Here are some of the things self-reliant people of days past used to do in February in temperate (four season) climates:

In the fields and forest

  • February was the time to move out all the dung and fertilizer and put it in piles on the field that was to be fertilized.
  • The melt water from the snow should be diverted to prevent it from staying on the fields.
  • You continue to bring out timber from the forest, as you did in January. In the old days clubs were made to crush the dung “cakes” on the field.

In the cattle shed

Cattle should be kept warm and in scarce times close attention should be paid to the amount of feed they get. In temperate climates we’ve still got half of winter left, and the feed needs to last until summer, so it has to be divided up to last through a long spring.

In the hen house

At the end of February the houses for hens, geese, ducks, turkeys and doves were cleared out and cleaned.
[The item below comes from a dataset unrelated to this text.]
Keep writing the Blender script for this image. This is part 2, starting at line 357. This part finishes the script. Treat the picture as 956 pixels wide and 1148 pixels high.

The hens should be kept warm and well fed, while the gees should be fed sparingly because otherwise they get too fat which will have a negative effect on the egg laying in spring.

At the fisheries

Now is a good time of year to create fishing nets and other fishing equipment.

In the garden

One can prepare the garden beds so one can get off to an early start and plant cabbage and tobacco.

In the home

For women this was a time of spinning wool. In the early mornings they started spinning, and continued during free moments all throughout the day and evening in the  cabin. This was family moments where the whole family gathered in one room, and the only light they had was what they got from the open fire. The women sat closest to the fire while the men, who were carrying out other handicraft, sat further away in the cabin. When carding wool you mixed it with rye flour because that made the wool easier to clean.